President Bush kept up the intense campaign against Damascus, saying Wednesday that Syria's troop withdrawal plans are just "a half measure" and that Syrian intelligence services exercise "heavy handed" influence in Lebanon's government.

"One thing a lot of people don't understand is Syrian influence is heavy handed through the involvement of intelligence services throughout the government," the president said in a brief question-and-answer session in the Oval Office. "And they must remove both for the election to be free."

Lebanese parliamentary elections are scheduled for April and May.

U.N. Secretary-General Kofi Annan also called for a full troop withdrawal and said he was sending an envoy to the region to discuss the matter.

A formal announcement about the prime minister's reinstatement was to come Thursday after Lahoud meets with parliament Speaker Nabih Berri, said an official at the presidential palace.

The pro-Syrian parliament members apparently were emboldened by a protest by hundreds of thousands in Beirut on Tuesday that was organized by the Shiite Muslim group Hezbollah. The demonstration showed loyalty to Syria, countering weeks of anti-government and anti-Syrian protests.

Opposition member Samir Franjieh described Karami's reappointment as a government effort to scuttle any attempts at dialogue.

"It is a step that greatly challenges the opposition and the people's feelings," Franjieh said.

He did not say how the opposition plans to react.

The opposition wants a government free of Syrian domination that could prepare for parliamentary elections and impartially investigate the Feb. 14 assassination of former prime minister Rafik Hariri in a Beirut bombing.

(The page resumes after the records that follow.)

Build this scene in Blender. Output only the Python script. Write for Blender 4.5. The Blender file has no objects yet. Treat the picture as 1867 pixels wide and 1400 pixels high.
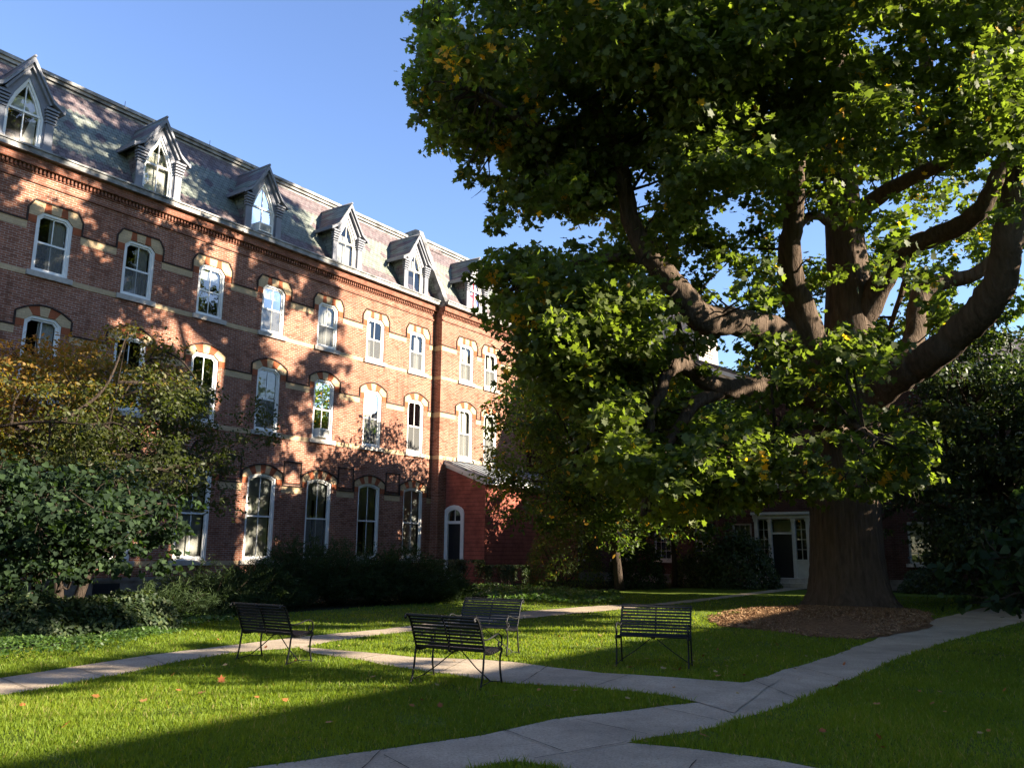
import bpy, bmesh, math, random
import numpy as np
from mathutils import Vector
from mathutils.geometry import tessellate_polygon
R = math.radians
rnd = random.Random(7); rng = np.random.default_rng(7)
sc = bpy.context.scene
COL = sc.collection
# ------------------------------------------------------------------ camera model
F, PIT, ROL, TH, EYE = 1520.0, R(11.15), R(.5), R(34.95), 1.65
NV = np.array([math.cos(TH), -math.sin(TH), 0.]); DV = np.array([math.sin(TH), math.cos(TH), 0.])
DIST = 26.4
def ray(x, y):
    X = x-933.5; Y = -(y-700); c, s = math.cos(ROL), math.sin(ROL); X, Y = c*X-s*Y, s*X+c*Y
    return np.array([X, F*math.cos(PIT)-Y*math.sin(PIT), F*math.sin(PIT)+Y*math.cos(PIT)])
def gnd(x, y, z=0.):
    r = ray(x, y); t = (z-EYE)/r[2]; return (r[0]*t, r[1]*t)
def at(x, y, Y):
    r = ray(x, y)*(Y/ray(x, y)[1]); return np.array([r[0], r[1], r[2]+EYE])
def uvz(u, v, z=0.):
    p = DV*u + NV*(v-DIST); return (p[0], p[1], z)
def to_uv(x, y):
    return x*DV[0]+y*DV[1], x*NV[0]+y*NV[1]+DIST
FROT = math.atan2(DV[1], DV[0])           # building frame: local x = u, local y = -v
SUN_AZ, SUN_EL = math.degrees(math.atan2(NV[0], NV[1])) - 22., 22.   # clockwise from +Y
SUNV = np.array([math.sin(R(SUN_AZ))*math.cos(R(SUN_EL)), math.cos(R(SUN_AZ))*math.cos(R(SUN_EL)), math.sin(R(SUN_EL))])
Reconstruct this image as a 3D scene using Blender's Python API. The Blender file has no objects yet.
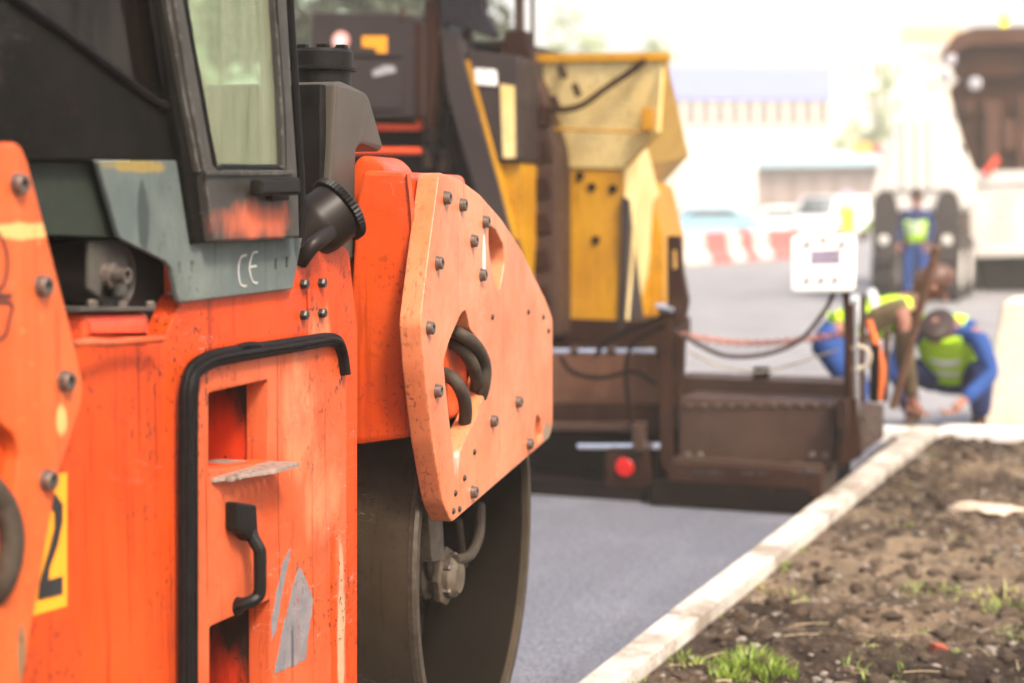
import bpy, bmesh, math, random
from mathutils import Vector, Matrix, noise
random.seed(7)
S = bpy.context.scene
COL = S.collection
R = math.radians
PI = math.pi
# ------------------------------------------------------------------ camera
FPX, CX, CY, HOR = 1700.0, 512.0, 341.5, 204.0
CH = 1.55
YAW = R(20.87)
PITCH = math.atan((CY - HOR) / FPX)
CAM = Vector((0, 0, CH))
fh = Vector((-math.sin(YAW), math.cos(YAW), 0))
rt = Vector((math.cos(YAW), math.sin(YAW), 0))
fw = fh * math.cos(PITCH) + Vector((0, 0, -math.sin(PITCH)))
up = rt.cross(fw)
def ray(x, y): return (fw + rt * ((x - CX) / FPX) + up * ((CY - y) / FPX))
def hit(x, y, O, N):
    d = ray(x, y)
    return CAM + d * ((Vector(O) - CAM).dot(N) / d.dot(N))
def on_z(x, y, z=0.0): return hit(x, y, (0, 0, z), Vector((0, 0, 1)))
def depth_at(x, y, d): return CAM + ray(x, y) * d
class Fr:
    def __init__(s, O, U, N):
        s.O = Vector(O); s.N = Vector(N).normalized(); s.V = Vector((0, 0, 1)); s.U = s.V.cross(s.N).normalized()
        s.V = s.N.cross(s.U)
    def p(s, x, y):
        h = hit(x, y, s.O, s.N) - s.O
        return (h.dot(s.U), h.dot(s.V))
    def w(s, u, v, n=0): return s.O + s.U * u + s.V * v + s.N * n
    def P(s, x, y, n=0): return hit(x, y, s.O + s.N * n, s.N)
    def off(s, n): return Fr(s.O + s.N * n, None, s.N)
def FX(X): return Fr((X, 0, 0), None, (1, 0, 0))
def FY(Y): return Fr((0, Y, 0), None, (0, -1, 0))
# ------------------------------------------------------------------ materials
MATS = {}
def base_mat(name):
    m = bpy.data.materials.new(name); m.use_nodes = True
    nt = m.node_tree; b = nt.nodes['Principled BSDF']
    return m, nt, b
def N_(nt, t, **kw):
    n = nt.nodes.new(t)
    for k, v in kw.items(): setattr(n, k, v)
    return n
def c4(c): return (c[0], c[1], c[2], 1)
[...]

They also want a complete withdrawal of Syrian troops and intelligence officials and the resignation of Lebanese security officials they consider negligent.

"These are rightful demands," opposition legislator Ghenwa Jalloul said before meeting with the president to relay the opposition message.

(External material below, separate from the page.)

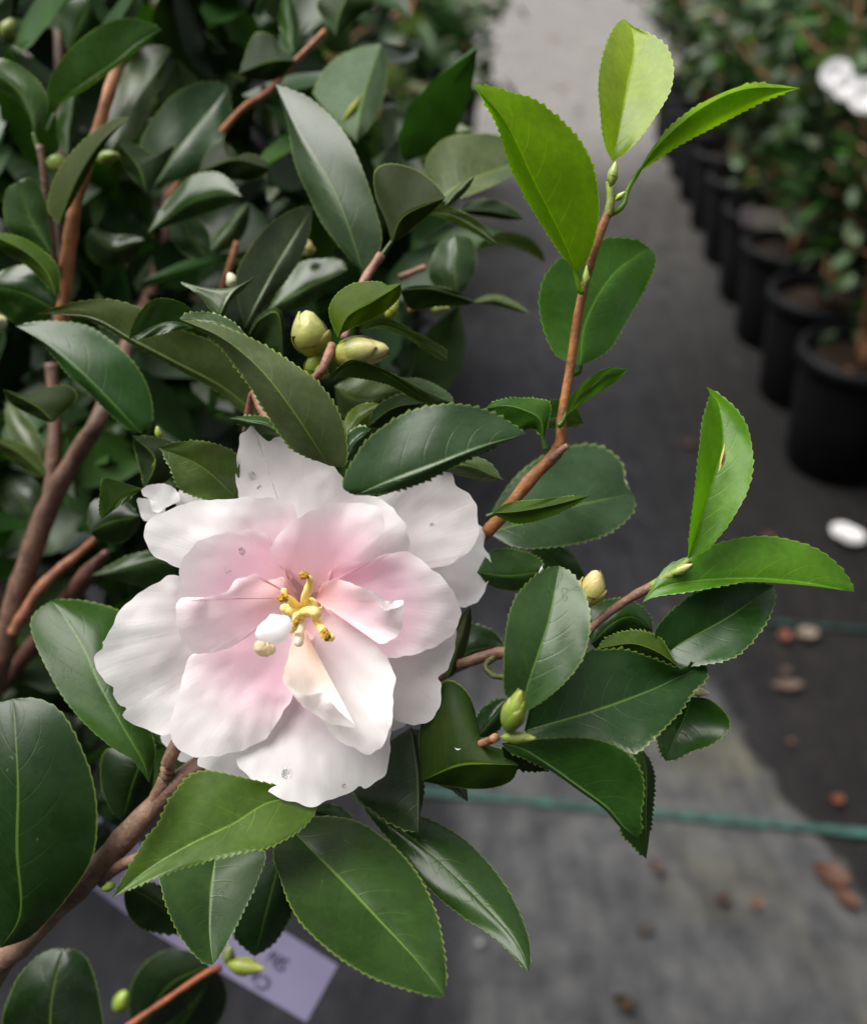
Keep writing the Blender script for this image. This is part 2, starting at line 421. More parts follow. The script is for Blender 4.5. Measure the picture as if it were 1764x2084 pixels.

But Lahoud refused to accept the demands, according to his office, saying the consultations were limited to naming a prime minister. He said the investigation into Hariri's assassination was already a priority for the Lebanese government.

Hariri's assassination, which the opposition blames on the Lebanese government and Syrian backers, was the catalyst for anti-Syrian protests in Lebanon and the international uproar against Syria. Both governments have denied involvement.

A number of Syrian military positions stood empty after late Tuesday night withdrawals in Batroun, northern Lebanon, and at the mountain base of Dahr al-Wahash east of Beirut. Outside one high mountain position near Hammana, vandals had sprayed black paint over the signpost of a main road named for the late Syrian president, the father of the current leader, blotting out the name, "Mr. President Hafez Assad Avenue."

Soldiers busily loaded supplies and packed up their personal belongings, flashing victory signs and waving their automatic rifles as they drove east toward the Bekaa Valley. One helmeted soldier riding in the back of one truck looked backward down the road, chewing and spitting watermelon seeds.

A first lieutenant told The Associated Press: "Some of us are going to Syria and some to the Bekaa." A captain said, "We're going to Syria, God willing."

Syrian President Bashar Assad decided to move the troops after three difficult weeks with the international community and even close Arab friends Egypt and Saudi Arabia demanding that his army withdraw from Lebanon.

Syria has had troops here since 1976, when they were sent as peacekeepers during Lebanon's 1975-90 civil war. When the war ended, the troops remained and Syria has dominated Lebanon's politics ever since.

On Wednesday, tens of thousands of Syrians filled the streets of Damascus in a government-sanctioned rally. Thousands of Syria's red, white and black flags with its two green stars fluttered in the wind as protesters sang nationalist songs.

"We sacrifice our blood and our souls for you, oh Bashar!" marchers chanted. One banner addressed to the president read: "We are all with you, who makes the right decisions."